Moderno, eclético e preciso, entre sambas, sambas-canções, toadas e, até, bossas, Caymmi imprimiu sua marca e ajudou a consolidar e solidificar a musicalidade popular do Brasil, ao longo de mais de 70 anos de carreira, iniciada em 1934. Sem nenhum favor, pode ser colocado ao lado de Ary Barroso, Noel Rosa ou Chico Buarque enquanto compositor. Como instrumentista, ao lado de Luiz Gonzaga, Carlos Lyra ou Francis Hime. Como cantor, ao lado de Nelson Gonçalves, Lúcio Alves ou Silvio Caldas. Não necessariamente, por desnecessárias comparações, mas à título de citações e correspondências. Afinal, não se comparam gigantes. E certamente, o criador de “Maracangalha” (1957) foi um deles. 

Suas influências se fazem presentes, até hoje, nas obras de grandes artistas. Aliás, grandes discípulos seus. Um deles é Caetano Veloso que, em certa ocasião, declarou isto: “Dorival Caymmi tem 70 músicas e eu, 200. Mas, ele tem 70 músicas perfeitas. Eu, não”. Nas palavras de Gilberto Gil, “Dorival Caymmi é. Não foi. Sou fluxo decorrente dele”. Outro, foi o já citado João Gilberto, que revolucionou a forma de se fazer música, a partir da Bossa Nova, regravando, inclusive, composições do mestre que nos deixou em 2008, aos 94 anos, vítima de complicações de um câncer renal, contra o qual lutava há mais de uma década.

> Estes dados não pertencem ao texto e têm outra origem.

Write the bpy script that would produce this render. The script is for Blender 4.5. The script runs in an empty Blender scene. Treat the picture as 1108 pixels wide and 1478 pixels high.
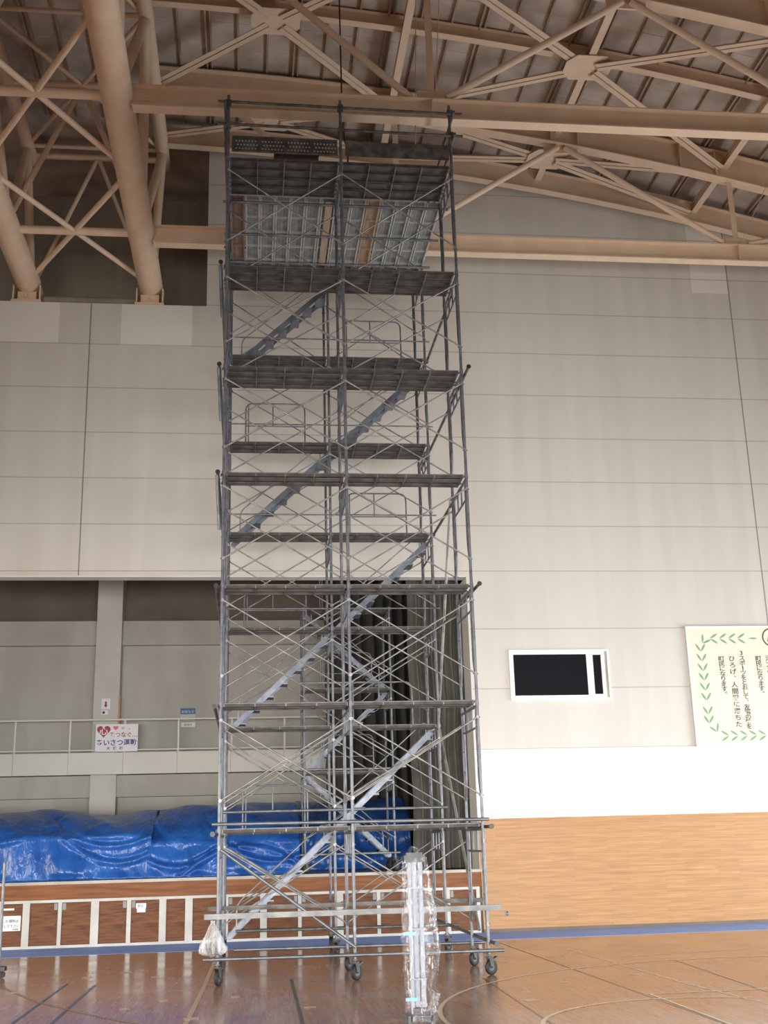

Caymmi, contemporâneo e conterrâneo de Jorge Amado - com quem foi confundido por diversas vezes, conforme declarou em entrevista concedida a Jô Soares, em 1997 -, tinha (e ainda tem) a cara do Brasil. Descendente de italianos, portugueses e africanos, o também ator e poeta, representava, assim como Clara Nunes, a miscigenação - que não deve ser romantizada, pelas circunstâncias em que se deu - que nos formou enquanto nação e nos faz ser um povo diversificado sob vários aspectos. Sua contribuição indispensável à nossa identidade musical lhe rendeu o reconhecimento do público, da crítica e dos músicos em geral. Mais que isso, a homenagem do Prêmio Sharp (hoje, Prêmio da Música Brasileira) e a Ordem do Mérito Cultural (OMC), entregue pelo então presidente Luiz Inácio Lula da Silva (PT).

É sempre válido, importante e necessário rememorarmos nomes como o de Dorival. Sua figura doce e carismática. Suas canções. Seu legado. Sua história, que também é a nossa. Sobretudo, pelo fato de que o nosso país tem o hábito de não cultivar sua memória e valorizar, somente, o comercial, em nome de um mercado fonográfico alienado e alienante, que, aos poucos, vai desfigurando a identidade musical do país construída por pessoas como Caymmi que, assim como, “o mar quando quebra na praia”, “é bonito”. E apesar de não ser “quem inventou o amor”, entendeu que “não tem solução”. Por isso, “vamos chamar o vento” e aplaudir de pé o talento de uma das maiores glórias já nascidas em solo brasileiro.